____ DATA LINES
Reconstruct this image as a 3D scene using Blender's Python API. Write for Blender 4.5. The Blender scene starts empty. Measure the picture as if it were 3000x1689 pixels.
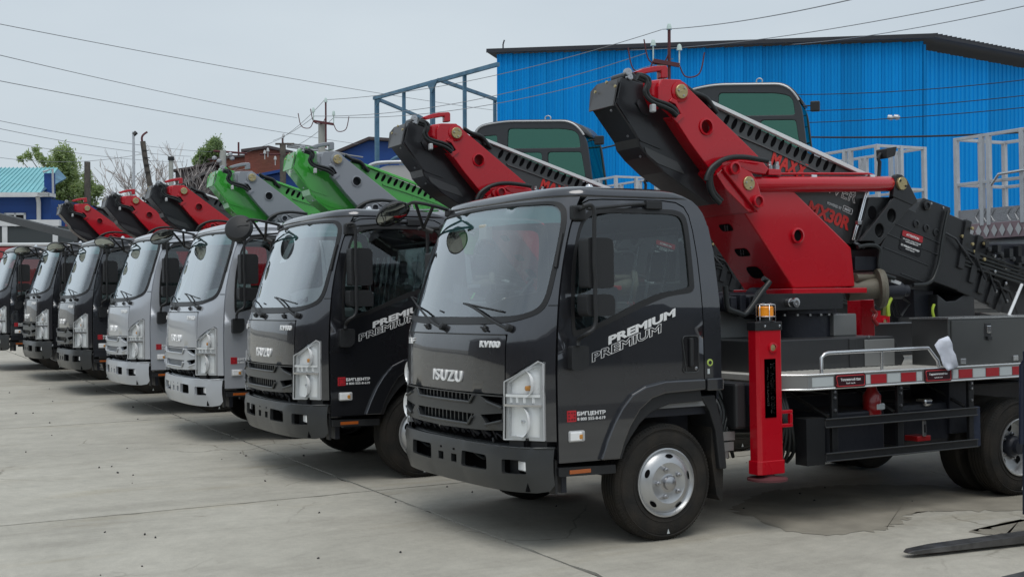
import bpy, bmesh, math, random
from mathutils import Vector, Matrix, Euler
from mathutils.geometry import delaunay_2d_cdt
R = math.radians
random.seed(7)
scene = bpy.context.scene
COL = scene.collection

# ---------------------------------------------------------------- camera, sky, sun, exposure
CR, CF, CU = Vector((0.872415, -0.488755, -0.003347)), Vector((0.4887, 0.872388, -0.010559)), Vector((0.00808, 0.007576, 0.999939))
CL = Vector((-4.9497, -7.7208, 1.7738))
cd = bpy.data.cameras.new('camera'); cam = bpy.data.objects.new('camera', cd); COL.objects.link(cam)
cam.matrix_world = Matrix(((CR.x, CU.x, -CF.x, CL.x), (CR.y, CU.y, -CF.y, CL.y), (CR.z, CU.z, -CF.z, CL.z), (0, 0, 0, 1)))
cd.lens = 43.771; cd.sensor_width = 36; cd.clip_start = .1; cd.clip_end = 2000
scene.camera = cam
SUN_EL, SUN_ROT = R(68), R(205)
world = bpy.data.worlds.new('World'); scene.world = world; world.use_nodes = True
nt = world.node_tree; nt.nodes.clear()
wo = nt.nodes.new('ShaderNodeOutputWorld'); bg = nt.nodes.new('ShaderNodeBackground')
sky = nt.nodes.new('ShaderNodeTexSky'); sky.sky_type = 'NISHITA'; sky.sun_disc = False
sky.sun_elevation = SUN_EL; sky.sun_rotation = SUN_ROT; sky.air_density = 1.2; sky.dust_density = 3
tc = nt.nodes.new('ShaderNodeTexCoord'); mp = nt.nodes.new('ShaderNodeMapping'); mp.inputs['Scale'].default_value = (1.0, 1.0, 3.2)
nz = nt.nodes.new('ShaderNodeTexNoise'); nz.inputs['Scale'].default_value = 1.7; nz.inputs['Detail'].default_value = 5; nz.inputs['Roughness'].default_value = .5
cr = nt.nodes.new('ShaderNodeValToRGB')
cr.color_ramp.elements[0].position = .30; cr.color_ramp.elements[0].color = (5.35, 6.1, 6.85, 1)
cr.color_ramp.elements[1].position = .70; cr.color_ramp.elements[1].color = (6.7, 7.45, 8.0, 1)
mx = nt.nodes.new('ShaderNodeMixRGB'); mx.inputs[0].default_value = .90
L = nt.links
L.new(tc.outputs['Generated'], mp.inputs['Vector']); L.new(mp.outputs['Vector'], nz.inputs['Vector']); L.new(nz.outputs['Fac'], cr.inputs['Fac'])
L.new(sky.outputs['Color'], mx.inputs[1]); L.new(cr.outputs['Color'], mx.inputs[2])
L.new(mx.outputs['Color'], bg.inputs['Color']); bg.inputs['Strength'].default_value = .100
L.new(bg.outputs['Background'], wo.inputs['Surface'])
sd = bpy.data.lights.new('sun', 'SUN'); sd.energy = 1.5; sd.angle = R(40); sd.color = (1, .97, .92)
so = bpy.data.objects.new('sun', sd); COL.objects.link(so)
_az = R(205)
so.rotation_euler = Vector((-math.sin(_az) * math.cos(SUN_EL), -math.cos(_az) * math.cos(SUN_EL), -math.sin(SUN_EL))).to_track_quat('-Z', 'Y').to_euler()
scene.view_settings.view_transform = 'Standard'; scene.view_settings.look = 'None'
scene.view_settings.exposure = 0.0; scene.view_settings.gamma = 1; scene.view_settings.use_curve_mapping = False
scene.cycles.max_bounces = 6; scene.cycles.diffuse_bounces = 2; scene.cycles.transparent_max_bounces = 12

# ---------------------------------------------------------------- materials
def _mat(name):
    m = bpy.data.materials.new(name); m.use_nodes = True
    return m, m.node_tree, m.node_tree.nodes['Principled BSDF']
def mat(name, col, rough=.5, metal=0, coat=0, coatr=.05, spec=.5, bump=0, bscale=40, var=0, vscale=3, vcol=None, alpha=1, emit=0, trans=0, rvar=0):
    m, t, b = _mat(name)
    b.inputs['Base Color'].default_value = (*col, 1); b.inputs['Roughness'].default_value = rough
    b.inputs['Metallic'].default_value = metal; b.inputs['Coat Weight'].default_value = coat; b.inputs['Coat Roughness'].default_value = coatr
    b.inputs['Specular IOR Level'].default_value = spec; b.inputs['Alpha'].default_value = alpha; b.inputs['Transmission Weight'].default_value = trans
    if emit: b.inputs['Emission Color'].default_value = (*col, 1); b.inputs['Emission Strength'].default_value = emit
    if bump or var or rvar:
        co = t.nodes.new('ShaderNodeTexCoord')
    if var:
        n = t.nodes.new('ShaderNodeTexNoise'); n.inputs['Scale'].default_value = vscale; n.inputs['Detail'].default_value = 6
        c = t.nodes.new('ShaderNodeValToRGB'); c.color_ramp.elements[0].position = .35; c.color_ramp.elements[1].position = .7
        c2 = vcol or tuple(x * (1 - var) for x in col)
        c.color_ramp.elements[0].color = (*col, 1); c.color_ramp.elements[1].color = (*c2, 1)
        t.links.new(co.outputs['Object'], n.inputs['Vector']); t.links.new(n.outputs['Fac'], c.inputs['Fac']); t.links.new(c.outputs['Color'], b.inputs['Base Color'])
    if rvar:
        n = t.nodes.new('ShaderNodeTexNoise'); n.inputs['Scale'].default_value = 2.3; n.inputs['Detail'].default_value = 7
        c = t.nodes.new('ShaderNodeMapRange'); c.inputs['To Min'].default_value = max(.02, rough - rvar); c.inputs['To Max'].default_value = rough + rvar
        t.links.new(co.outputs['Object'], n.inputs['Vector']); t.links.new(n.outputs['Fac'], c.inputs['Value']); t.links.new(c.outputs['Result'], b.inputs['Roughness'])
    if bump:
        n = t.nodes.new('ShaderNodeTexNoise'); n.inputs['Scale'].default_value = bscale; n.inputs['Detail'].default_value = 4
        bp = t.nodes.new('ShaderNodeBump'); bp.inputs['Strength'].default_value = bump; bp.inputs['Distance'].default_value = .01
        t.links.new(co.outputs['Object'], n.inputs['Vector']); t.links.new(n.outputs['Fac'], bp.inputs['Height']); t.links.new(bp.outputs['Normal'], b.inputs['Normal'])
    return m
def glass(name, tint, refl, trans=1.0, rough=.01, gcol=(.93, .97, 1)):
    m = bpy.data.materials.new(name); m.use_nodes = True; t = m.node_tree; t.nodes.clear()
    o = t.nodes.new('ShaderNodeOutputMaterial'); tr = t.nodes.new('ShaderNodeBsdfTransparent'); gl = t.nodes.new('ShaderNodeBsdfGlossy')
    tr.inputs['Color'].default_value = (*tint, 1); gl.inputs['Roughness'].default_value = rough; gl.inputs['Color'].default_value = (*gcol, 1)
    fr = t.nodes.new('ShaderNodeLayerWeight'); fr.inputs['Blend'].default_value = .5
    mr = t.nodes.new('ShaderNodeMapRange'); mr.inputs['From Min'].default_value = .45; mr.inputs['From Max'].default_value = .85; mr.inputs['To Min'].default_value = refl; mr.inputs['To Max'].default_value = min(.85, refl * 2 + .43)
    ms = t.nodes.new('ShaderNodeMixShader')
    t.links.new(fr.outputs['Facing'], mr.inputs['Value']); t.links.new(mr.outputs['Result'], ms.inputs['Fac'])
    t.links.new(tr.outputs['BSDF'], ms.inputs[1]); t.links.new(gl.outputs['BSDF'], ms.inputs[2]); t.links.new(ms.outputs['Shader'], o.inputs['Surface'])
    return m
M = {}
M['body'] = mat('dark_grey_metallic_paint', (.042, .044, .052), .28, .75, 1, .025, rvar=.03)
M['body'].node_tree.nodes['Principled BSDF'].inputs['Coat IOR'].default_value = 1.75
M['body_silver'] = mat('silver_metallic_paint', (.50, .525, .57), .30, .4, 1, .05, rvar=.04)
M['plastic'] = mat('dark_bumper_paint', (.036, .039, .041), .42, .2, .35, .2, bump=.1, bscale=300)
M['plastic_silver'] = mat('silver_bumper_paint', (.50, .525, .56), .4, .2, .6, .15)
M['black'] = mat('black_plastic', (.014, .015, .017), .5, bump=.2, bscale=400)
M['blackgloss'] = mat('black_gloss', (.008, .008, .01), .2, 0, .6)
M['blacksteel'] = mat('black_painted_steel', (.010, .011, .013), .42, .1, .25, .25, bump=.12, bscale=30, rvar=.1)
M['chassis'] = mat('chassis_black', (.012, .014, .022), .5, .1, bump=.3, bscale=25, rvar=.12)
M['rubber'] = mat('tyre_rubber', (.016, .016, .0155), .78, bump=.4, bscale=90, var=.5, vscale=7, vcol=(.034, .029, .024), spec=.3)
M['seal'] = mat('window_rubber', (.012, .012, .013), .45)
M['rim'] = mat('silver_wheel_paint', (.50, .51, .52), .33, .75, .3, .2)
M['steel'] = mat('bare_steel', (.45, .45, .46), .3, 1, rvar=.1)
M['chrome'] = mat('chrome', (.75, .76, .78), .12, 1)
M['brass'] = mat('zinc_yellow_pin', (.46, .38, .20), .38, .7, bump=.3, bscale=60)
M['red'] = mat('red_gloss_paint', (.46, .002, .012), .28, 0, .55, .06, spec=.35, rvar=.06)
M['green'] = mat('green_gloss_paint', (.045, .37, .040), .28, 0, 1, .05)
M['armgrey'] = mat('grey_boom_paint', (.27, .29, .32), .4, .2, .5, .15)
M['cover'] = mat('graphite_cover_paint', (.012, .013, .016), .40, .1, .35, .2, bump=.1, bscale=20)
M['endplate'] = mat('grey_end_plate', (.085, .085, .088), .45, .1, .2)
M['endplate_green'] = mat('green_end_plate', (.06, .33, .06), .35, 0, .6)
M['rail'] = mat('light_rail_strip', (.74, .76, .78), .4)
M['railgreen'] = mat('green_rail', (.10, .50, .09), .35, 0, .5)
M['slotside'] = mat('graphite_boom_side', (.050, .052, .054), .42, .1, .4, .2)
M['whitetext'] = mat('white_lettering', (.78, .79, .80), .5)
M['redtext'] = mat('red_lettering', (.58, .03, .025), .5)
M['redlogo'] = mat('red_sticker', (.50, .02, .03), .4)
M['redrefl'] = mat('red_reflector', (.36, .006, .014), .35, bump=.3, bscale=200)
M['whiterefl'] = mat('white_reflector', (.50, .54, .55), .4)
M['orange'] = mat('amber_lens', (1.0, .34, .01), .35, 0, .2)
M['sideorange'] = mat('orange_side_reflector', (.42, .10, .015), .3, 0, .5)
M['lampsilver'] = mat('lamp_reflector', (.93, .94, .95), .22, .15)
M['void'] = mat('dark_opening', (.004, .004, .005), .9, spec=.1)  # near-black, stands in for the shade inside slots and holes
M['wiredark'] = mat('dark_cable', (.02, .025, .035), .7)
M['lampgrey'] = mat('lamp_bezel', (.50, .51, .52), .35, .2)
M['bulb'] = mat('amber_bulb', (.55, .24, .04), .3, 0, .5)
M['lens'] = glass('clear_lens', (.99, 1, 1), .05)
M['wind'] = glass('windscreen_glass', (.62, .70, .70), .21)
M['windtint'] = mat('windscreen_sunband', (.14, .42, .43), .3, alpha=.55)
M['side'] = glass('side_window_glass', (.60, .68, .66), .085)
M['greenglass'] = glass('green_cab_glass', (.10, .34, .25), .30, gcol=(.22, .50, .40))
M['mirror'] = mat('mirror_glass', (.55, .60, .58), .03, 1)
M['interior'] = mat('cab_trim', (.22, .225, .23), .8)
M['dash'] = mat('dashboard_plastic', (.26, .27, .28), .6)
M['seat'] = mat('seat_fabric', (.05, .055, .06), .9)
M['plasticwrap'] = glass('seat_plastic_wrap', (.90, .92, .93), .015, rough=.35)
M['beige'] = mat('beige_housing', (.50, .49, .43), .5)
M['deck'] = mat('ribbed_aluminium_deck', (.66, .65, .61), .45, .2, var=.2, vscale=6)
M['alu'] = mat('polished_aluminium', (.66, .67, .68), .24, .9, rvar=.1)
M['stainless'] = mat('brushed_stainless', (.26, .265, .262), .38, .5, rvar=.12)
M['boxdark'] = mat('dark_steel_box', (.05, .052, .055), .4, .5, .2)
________
* [SHORT TASK]: Pictures stay out. Print the data exactly, from its first line through the line containing "COL = scene.collection".

* [THE RESPONSE]:
Reconstruct this image as a 3D scene using Blender's Python API. Write for Blender 4.5. The Blender scene starts empty. Measure the picture as if it were 3000x1689 pixels.
import bpy, bmesh, math, random
from mathutils import Vector, Matrix, Euler
from mathutils.geometry import delaunay_2d_cdt
R = math.radians
random.seed(7)
scene = bpy.context.scene
COL = scene.collection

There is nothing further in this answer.